__WHAT IS REQUIRED__
Return the lines where the word "scene" occurs.
▼
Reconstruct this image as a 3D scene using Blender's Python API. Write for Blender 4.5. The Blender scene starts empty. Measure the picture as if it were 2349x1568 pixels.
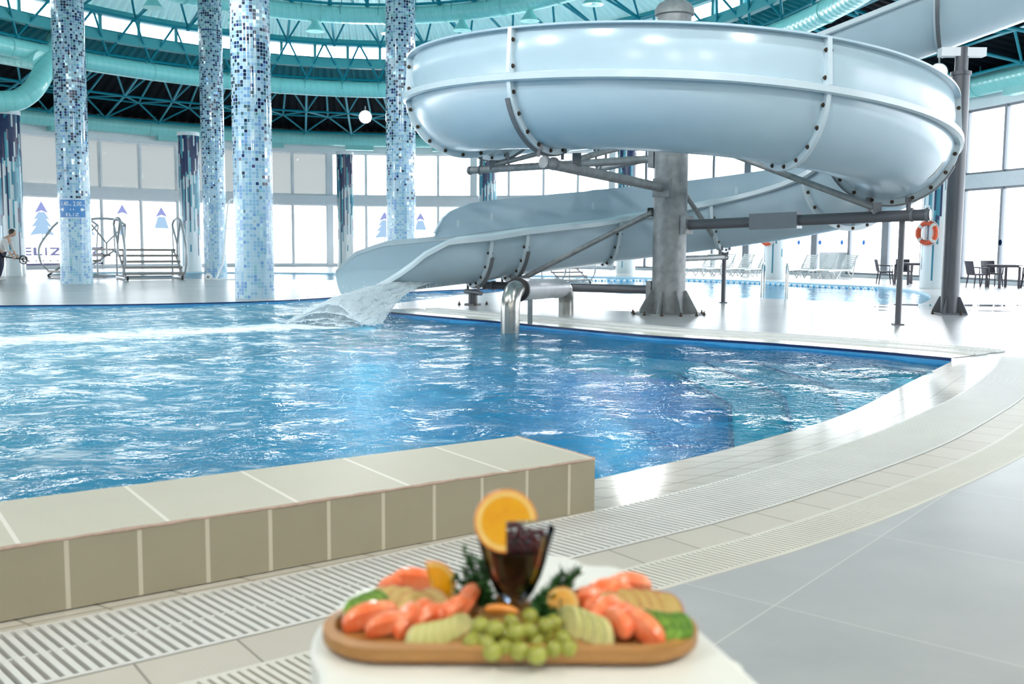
import bpy, math, random
import numpy as np
from mathutils import Vector, Matrix
from mathutils.geometry import tessellate_polygon
random.seed(7); rng = np.random.default_rng(7)
S = bpy.context.scene; COL = S.collection
PI = math.pi; R = math.radians
# ------------------------------------------------------------------ camera, light, exposure
F = 2284.0; TILT = R(5.6); ROLL = R(0.36); EYE = 1.3
cam_d = bpy.data.cameras.new('camera'); cam = bpy.data.objects.new('camera', cam_d); COL.objects.link(cam)
cam_d.sensor_width = 36; cam_d.lens = F/2349*36; cam_d.clip_start = .05; cam_d.clip_end = 500
cam_d.dof.use_dof = True; cam_d.dof.aperture_fstop = 3.6; cam_d.dof.focus_distance = 11.0
_u0 = Vector((0, math.sin(TILT), math.cos(TILT))); _f0 = Vector((0, math.cos(TILT), -math.sin(TILT))); _r0 = Vector((1, 0, 0))
_r = math.cos(ROLL)*_r0 + math.sin(ROLL)*_u0; _u = -math.sin(ROLL)*_r0 + math.cos(ROLL)*_u0
cam.matrix_world = Matrix(((_r.x, _u.x, -_f0.x, 0), (_r.y, _u.y, -_f0.y, 0), (_r.z, _u.z, -_f0.z, EYE), (0, 0, 0, 1)))
S.camera = cam
W = bpy.data.worlds.new('world'); S.world = W; W.use_nodes = True
W.node_tree.nodes['Background'].inputs[0].default_value = (.93, .97, 1, 1)
W.node_tree.nodes['Background'].inputs[1].default_value = 8.0
S.cycles.max_bounces = 7; S.cycles.transparent_max_bounces = 10
S.view_settings.view_transform = 'Standard'; S.view_settings.look = 'None'
S.view_settings.gamma = 1; S.view_settings.exposure = 0.0; S.view_settings.use_curve_mapping = False
sun_d = bpy.data.lights.new('sun', 'SUN'); sun_d.energy = 4; sun_d.angle = R(10); sun_d.color = (1, .98, .95)
sun = bpy.data.objects.new('sun', sun_d); COL.objects.link(sun); sun.rotation_euler = Vector((.62, .45, .60)).to_track_quat('Z', 'Y').to_euler()

def ray(u, v):
    x = (u-1174.5)/F; y = (784-v)/F
    return _r*x + _u*y + _f0
def G(u, v, z=0.0):                     # the point of height z seen at photo position (u, v)
    d = ray(u, v); t = (z-EYE)/d.z
    return Vector((d.x*t, d.y*t, z))
def D(u, v, Y):                         # the point at distance Y seen at photo position (u, v)
    d = ray(u, v); t = Y/d.y
    return Vector((d.x*t, Y, EYE+d.z*t))

# ------------------------------------------------------------------ mesh helpers
class MB:
    def __init__(s): s.v = []; s.f = []; s.uv = []
    def add(s, vs, fs, uvs=None):
        o = len(s.v); s.v += [tuple(p) for p in vs]; s.f += [tuple(i+o for i in f) for f in fs]
        s.uv += uvs if uvs else [None]*len(fs)
        return s
    def box(s, c, sz, rz=0, M=None):
        x, y, z = sz[0]/2, sz[1]/2, sz[2]/2
        vs = [Vector((a*x, b*y, d*z)) for a in (-1, 1) for b in (-1, 1) for d in (-1, 1)]
        m = M if M is not None else Matrix.Rotation(rz, 3, 'Z')
        return s.add([m @ p + Vector(c) for p in vs], [(0, 1, 3, 2), (4, 6, 7, 5), (0, 4, 5, 1), (2, 3, 7, 6), (0, 2, 6, 4), (1, 5, 7, 3)])
    def bar(s, a, b, w, h, up=(0, 0, 1)):   # box beam from a to b
        a = Vector(a); b = Vector(b); d = (b-a); L = d.length
        if L < 1e-6: return s
        d.normalize(); u = Vector(up)
        if abs(d.dot(u)) > .98: u = Vector((1, 0, 0))
        x = d.cross(u).normalized(); y = x.cross(d)
        return s.box((a+b)/2, (w, L, h), M=Matrix((x, d, y)).transposed())
    def tube(s, pts, r, n=10, caps=True, closed=False):
        pts = [Vector(p) for p in pts]; m = len(pts)
        rs = r if isinstance(r, (list, tuple)) else [r]*m
        vs = []; prev = None
        for i, p in enumerate(pts):
            if closed: t = pts[(i+1) % m]-pts[i-1]
            else: t = pts[min(i+1, m-1)]-pts[max(i-1, 0)]
            t = t.normalized() if t.length > 1e-9 else Vector((0, 0, 1))
            if prev is None:
                a = Vector((0, 0, 1)) if abs(t.z) < .9 else Vector((1, 0, 0))
                x = t.cross(a).normalized()
            else:
                x = prev - t*prev.dot(t)
                x = x.normalized() if x.length > 1e-6 else t.orthogonal().normalized()
            prev = x; y = t.cross(x)
            for k in range(n):
                q = 2*PI*k/n; vs.append(p + (x*math.cos(q)+y*math.sin(q))*rs[i])
        fs = []
        for i in range(m if closed else m-1):
            j = (i+1) % m
            for k in range(n):
                l = (k+1) % n; fs.append((i*n+k, i*n+l, j*n+l, j*n+k))
        if caps and not closed: fs += [tuple(range(n-1, -1, -1)), tuple((m-1)*n+k for k in range(n))]
        return s.add(vs, fs)
    def lathe(s, prof, loc=(0, 0, 0), n=32, M=None, uv=False, cap=False):
        vs = []; loc = Vector(loc)
        for r, z in prof:
            for k in range(n):
                p = Vector((r*math.cos(2*PI*k/n), r*math.sin(2*PI*k/n), z))
                vs.append((M @ p if M is not None else p)+loc)
        fs = []; us = []
        for i in range(len(prof)-1):
            for k in range(n):
                l = (k+1) % n; fs.append((i*n+k, i*n+l, (i+1)*n+l, (i+1)*n+k))
                r0 = max(prof[0][0], .01)
                a, b = 2*PI*r0*k/n, 2*PI*r0*(k+1)/n
                us.append([(a, prof[i][1]), (b, prof[i][1]), (b, prof[i+1][1]), (a, prof[i+1][1])])
        if cap:
            fs += [tuple(range(n-1, -1, -1)), tuple((len(prof)-1)*n+k for k in range(n))]; us += [None, None]
        return s.add(vs, fs, us if uv else None)
    def prism(s, pts, z0, z1):            # vertical prism of a flat outline (list of xy), ngon caps by tessellation
        P = [Vector((p[0], p[1], 0)) for p in pts]; n = len(P)
        tris = tessellate_polygon([P])
        vs = [(p.x, p.y, z1) for p in P]+[(p.x, p.y, z0) for p in P]
        fs = []
        for t in tris:
            a, b, c = [P[i] for i in t]
            up = (b-a).cross(c-a).z > 0
            t = tuple(t) if up else tuple(reversed(t))
            fs.append(t); fs.append(tuple(reversed([i+n for i in t])))
        area = sum(P[i].x*P[(i+1) % n].y-P[(i+1) % n].x*P[i].y for i in range(n))
        for i in range(n):
            j = (i+1) % n
            fs.append((i, i+n, j+n, j) if area > 0 else (i, j, j+n, i+n))
        return s.add(vs, fs)
    def ball(s, c, r, n=12, m=8, M=None):
        c = Vector(c); rr = r if isinstance(r, (tuple, list)) else (r, r, r)
        vs = []
        for i in range(1, m):
            th = PI*i/m
            for k in range(n):
                p = Vector((rr[0]*math.sin(th)*math.cos(2*PI*k/n), rr[1]*math.sin(th)*math.sin(2*PI*k/n), -rr[2]*math.cos(th)))
                vs.append((M @ p if M is not None else p)+c)
        t = Vector((0, 0, rr[2])); t = M @ t if M is not None else t
        vs += [c-t, c+t]; a = len(vs)-2; fs = []
        for i in range(m-2):
            for k in range(n):
                l = (k+1) % n; fs.append((i*n+k, i*n+l, (i+1)*n+l, (i+1)*n+k))
        for k in range(n):
            l = (k+1) % n; fs.append((a, l, k)); fs.append((a+1, (m-2)*n+k, (m-2)*n+l))
        return s.add(vs, fs)
    def build(s, name, mat, parent=None, smooth=True, **k):
        me = bpy.data.meshes.new(name); me.from_pydata([tuple(p) for p in s.v], [], s.f)
        if any(u is not None for u in s.uv):
            l = me.uv_layers.new(name='UVMap'); i = 0
            for f, u in zip(s.f, s.uv):
                for j in range(len(f)):
                    if u: l.data[i].uv = u[j]
                    i += 1
        if mat: me.materials.append(mat)
        if smooth:
            me.polygons.foreach_set('use_smooth', [True]*len(me.polygons))
            try: me.set_sharp_from_angle(angle=R(38))
            except Exception: pass
        me.update()
        o = bpy.data.objects.new(name, me); COL.objects.link(o)
        if parent:
            o.parent = parent
            o.matrix_parent_inverse = Matrix.Translation(-parent.location) if parent.type == 'EMPTY' and not parent.get('_local') else Matrix.Identity(4)
        tag(o, **k); return o
def tag(o, label=None, cat=None, group=None, kind=None):
    if label: o['label'] = label
    if cat: o['category'] = cat
    if group: o['group'] = group
    if kind: o['kind'] = kind
    return o
def thing(name, loc, label=None, cat=None, group=None, kind=None, local=False, rz=0):
    o = bpy.data.objects.new(name, None); COL.objects.link(o); o.location = loc; o.empty_display_size = .2
    o.rotation_euler = (0, 0, rz)
    if local: o['_local'] = 1
    return tag(o, label, cat, group, kind)
def dup(o, loc=None, rz=None, label=None, parent=None):
    c = o.copy(); COL.objects.link(c)
    if loc is not None: c.location = loc
    if rz is not None: c.rotation_euler = (0, 0, rz)
    if label: c['label'] = label
    if parent is not None: c.parent = parent
    for ch in list(o.children): dup(ch, parent=c)
    return c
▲
__TASK ANSWER__
Reconstruct this image as a 3D scene using Blender's Python API. Write for Blender 4.5. The Blender scene starts empty. Measure the picture as if it were 2349x1568 pixels.
S = bpy.context.scene; COL = S.collection